By , Computerworld |  Green IT, Alternative energy, energy consumption

WASHINGTON -- The 20 suburban houses standing this week on the National Mall are demonstrating the use of alternative energy systems. One of many interesting aspects of this government-sponsored project is how IT is used to manage and monitor energy consumption via iPhone apps and Web interfaces. The end results are remarkable.

Undergraduate students from Santa Clara University in Silicon Valley, for instance, have built a solar powered house that monitors and measures every aspect of energy generation and consumption. The house produces 150% more energy than it uses, making it a net supplier of electricity to the power company.

Along with solar energy and computerized management technologies, these houses put a lot emphasis on things like blinds and shades for directing light.

Some of the homes are costly, but mass production could make them affordable in many housing markets. And affordability only improves once the cost of living without an electric bill, or the price of oil for a furnace, is considered.

A Canadian team , for instance, made up of three universities, says it has built a house that can produce about double the amount of energy its occupants consume.

"I don't think people realize we can build that," said Lauren Barhydt, the team's program manager, and a graduate student in architecture at the University of Waterloo. Students from Ryerson University in Toronto, Ontario, and Simon Fraser University in Vancouver, British Columbia, are also involved.
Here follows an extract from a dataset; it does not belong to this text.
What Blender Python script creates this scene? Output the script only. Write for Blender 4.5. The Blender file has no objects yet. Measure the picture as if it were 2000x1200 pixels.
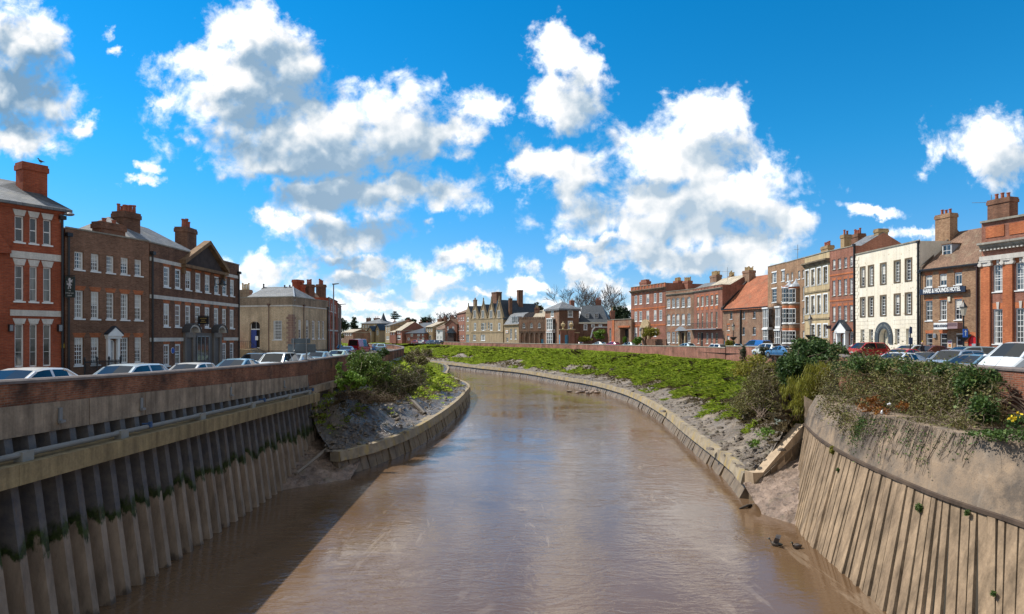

The Canadian entry in the U.S. Department of Energy's Solar Decathlon is designed for the snowy north and its physical appearance defies the conventional look of housing in cold climates. Its windows are floor to ceiling, creating a loft-like, cube shape, open structure.

But the windows are as sturdy as a normal Canadian stud wall that doesn't allow heat to escape. The house includes salt-hydrate packets under the floor that absorb heat, with the help of sunlight directed by blinds that is released as the temperature cools. The construction includes solar panels on the side so the building can capture light from low angles, another aspect of northern climates, said Lauren.